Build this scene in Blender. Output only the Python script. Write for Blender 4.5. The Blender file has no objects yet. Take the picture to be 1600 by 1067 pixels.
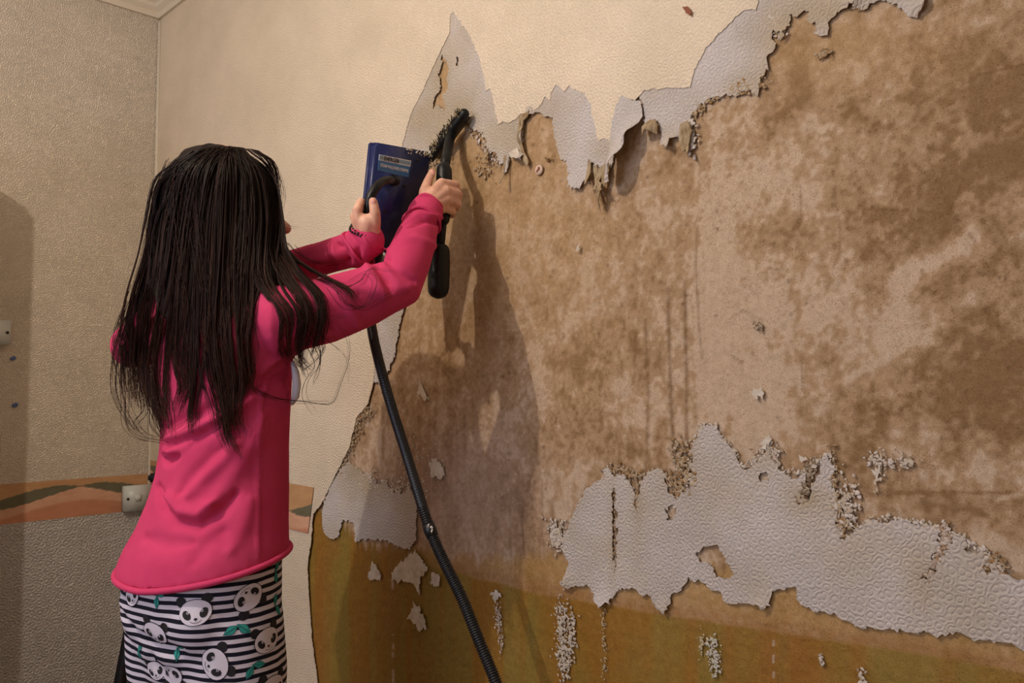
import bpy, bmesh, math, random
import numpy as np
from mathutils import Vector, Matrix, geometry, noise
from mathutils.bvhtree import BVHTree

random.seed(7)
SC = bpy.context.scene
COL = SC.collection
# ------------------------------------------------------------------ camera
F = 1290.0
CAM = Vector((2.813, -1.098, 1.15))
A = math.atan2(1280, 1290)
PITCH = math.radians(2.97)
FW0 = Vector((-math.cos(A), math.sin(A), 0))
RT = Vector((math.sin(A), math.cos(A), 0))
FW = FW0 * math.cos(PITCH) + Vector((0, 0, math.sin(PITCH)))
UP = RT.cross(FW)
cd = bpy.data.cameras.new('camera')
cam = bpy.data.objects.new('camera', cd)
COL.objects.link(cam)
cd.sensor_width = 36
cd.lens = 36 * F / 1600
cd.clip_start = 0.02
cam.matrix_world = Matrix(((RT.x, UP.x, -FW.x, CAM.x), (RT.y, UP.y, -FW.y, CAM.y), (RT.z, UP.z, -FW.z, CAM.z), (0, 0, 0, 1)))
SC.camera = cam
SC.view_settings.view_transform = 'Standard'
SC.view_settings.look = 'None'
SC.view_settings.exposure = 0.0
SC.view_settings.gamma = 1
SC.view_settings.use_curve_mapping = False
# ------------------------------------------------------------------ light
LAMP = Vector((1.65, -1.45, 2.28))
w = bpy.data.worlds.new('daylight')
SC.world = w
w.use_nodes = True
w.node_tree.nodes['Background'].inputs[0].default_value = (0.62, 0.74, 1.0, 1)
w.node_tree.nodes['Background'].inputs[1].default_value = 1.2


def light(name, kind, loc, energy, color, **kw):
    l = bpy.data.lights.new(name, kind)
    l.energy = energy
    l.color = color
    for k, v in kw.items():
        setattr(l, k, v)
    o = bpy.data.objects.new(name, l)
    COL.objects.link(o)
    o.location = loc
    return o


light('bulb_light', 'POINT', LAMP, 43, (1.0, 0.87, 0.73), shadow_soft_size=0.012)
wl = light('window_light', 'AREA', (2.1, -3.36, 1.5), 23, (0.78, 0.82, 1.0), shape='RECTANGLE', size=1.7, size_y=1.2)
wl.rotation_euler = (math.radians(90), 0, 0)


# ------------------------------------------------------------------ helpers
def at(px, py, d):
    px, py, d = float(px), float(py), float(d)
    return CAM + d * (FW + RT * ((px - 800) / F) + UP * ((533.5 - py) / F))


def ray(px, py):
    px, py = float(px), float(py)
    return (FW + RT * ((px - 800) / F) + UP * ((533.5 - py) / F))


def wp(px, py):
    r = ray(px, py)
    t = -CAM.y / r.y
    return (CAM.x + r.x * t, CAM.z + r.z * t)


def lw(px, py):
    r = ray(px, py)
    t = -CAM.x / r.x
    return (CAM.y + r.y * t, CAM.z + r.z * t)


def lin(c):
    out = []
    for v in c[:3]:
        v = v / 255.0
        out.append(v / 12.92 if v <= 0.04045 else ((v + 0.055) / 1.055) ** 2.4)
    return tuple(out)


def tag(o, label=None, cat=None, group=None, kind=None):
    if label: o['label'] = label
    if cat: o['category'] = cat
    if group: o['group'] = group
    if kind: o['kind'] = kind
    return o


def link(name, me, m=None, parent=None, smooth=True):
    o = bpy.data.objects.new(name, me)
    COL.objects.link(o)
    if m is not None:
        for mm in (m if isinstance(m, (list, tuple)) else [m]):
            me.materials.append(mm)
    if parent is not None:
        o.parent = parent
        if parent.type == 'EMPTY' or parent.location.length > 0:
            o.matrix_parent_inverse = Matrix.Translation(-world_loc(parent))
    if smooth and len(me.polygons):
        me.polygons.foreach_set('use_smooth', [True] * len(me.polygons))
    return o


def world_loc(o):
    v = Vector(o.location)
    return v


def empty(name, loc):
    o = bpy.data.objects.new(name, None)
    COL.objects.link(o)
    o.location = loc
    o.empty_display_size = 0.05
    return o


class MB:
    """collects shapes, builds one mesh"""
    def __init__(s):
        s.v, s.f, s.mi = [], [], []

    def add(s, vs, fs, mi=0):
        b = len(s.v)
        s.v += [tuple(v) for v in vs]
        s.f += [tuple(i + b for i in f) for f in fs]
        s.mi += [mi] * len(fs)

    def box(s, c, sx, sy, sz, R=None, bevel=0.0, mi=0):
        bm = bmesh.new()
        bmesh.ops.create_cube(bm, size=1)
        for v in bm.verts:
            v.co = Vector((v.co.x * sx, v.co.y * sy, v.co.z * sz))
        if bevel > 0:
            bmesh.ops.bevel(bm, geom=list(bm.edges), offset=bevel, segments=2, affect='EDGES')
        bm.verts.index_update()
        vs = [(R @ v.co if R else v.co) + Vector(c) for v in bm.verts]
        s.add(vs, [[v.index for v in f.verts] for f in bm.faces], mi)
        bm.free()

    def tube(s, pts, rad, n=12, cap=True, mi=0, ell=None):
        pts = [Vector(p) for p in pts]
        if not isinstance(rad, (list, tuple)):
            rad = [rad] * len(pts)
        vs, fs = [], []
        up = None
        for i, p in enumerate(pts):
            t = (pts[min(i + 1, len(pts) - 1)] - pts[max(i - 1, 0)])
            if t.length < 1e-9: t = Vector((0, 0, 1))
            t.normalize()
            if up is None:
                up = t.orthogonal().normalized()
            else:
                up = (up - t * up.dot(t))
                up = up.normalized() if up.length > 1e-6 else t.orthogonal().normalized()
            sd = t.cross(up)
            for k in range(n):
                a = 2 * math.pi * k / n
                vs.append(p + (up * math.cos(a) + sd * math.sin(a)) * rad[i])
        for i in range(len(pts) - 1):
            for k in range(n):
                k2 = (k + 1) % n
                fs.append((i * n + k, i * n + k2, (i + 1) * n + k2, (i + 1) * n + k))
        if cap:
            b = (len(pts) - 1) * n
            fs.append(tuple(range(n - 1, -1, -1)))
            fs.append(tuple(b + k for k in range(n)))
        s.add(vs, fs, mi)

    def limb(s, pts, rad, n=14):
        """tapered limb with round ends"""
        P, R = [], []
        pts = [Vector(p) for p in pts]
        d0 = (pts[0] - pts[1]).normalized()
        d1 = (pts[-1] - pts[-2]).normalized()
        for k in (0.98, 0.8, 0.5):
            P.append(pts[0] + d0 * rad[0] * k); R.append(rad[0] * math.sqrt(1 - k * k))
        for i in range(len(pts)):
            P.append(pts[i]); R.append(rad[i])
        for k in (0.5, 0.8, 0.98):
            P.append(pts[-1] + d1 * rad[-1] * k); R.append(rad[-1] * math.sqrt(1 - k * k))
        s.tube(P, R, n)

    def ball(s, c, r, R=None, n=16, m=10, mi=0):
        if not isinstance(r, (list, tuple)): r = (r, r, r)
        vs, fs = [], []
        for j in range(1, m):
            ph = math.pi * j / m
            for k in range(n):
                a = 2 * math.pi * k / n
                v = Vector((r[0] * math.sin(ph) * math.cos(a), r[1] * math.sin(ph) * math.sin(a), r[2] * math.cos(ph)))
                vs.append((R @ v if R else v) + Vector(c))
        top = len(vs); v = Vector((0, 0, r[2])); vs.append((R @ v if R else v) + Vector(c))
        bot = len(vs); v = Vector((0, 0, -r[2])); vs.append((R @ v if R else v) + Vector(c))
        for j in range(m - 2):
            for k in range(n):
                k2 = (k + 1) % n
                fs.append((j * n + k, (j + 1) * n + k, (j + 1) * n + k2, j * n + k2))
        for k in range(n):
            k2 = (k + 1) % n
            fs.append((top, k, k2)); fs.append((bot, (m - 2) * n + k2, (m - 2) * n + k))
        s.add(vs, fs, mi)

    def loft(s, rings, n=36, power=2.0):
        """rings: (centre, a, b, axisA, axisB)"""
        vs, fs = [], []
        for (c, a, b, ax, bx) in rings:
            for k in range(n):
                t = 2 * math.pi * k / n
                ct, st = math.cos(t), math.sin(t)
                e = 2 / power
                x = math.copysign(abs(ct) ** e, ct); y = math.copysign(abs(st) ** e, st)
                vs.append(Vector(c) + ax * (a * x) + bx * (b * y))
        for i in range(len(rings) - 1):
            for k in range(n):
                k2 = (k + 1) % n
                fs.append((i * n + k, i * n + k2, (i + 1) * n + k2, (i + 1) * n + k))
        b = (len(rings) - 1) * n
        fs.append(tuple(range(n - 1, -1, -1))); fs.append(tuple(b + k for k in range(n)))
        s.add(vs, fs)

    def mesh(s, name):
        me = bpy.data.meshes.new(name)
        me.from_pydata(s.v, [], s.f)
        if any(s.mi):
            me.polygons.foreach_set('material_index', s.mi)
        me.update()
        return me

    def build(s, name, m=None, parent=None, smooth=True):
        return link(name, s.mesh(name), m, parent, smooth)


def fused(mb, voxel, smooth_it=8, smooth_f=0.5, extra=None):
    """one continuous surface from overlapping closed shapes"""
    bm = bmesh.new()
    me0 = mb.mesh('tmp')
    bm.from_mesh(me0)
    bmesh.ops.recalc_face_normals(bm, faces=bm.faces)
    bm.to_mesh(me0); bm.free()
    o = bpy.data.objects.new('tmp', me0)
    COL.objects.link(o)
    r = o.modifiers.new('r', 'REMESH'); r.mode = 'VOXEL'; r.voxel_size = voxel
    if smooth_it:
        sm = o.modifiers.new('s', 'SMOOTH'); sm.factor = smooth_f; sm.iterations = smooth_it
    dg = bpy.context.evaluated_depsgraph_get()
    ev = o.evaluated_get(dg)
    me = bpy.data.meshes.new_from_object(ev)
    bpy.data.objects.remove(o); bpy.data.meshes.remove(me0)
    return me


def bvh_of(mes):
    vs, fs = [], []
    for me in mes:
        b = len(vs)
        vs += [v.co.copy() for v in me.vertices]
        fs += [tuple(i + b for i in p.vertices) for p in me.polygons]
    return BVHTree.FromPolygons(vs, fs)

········

# EXERCISE
Leave out the pictures and restate, word for word, the lines from the top of the data through the line containing "from mathutils.bvhtree import BVHTree", both included.

# TASK OUTPUT
Build this scene in Blender. Output only the Python script. Write for Blender 4.5. The Blender file has no objects yet. Take the picture to be 1600 by 1067 pixels.
import bpy, bmesh, math, random
import numpy as np
from mathutils import Vector, Matrix, geometry, noise
from mathutils.bvhtree import BVHTree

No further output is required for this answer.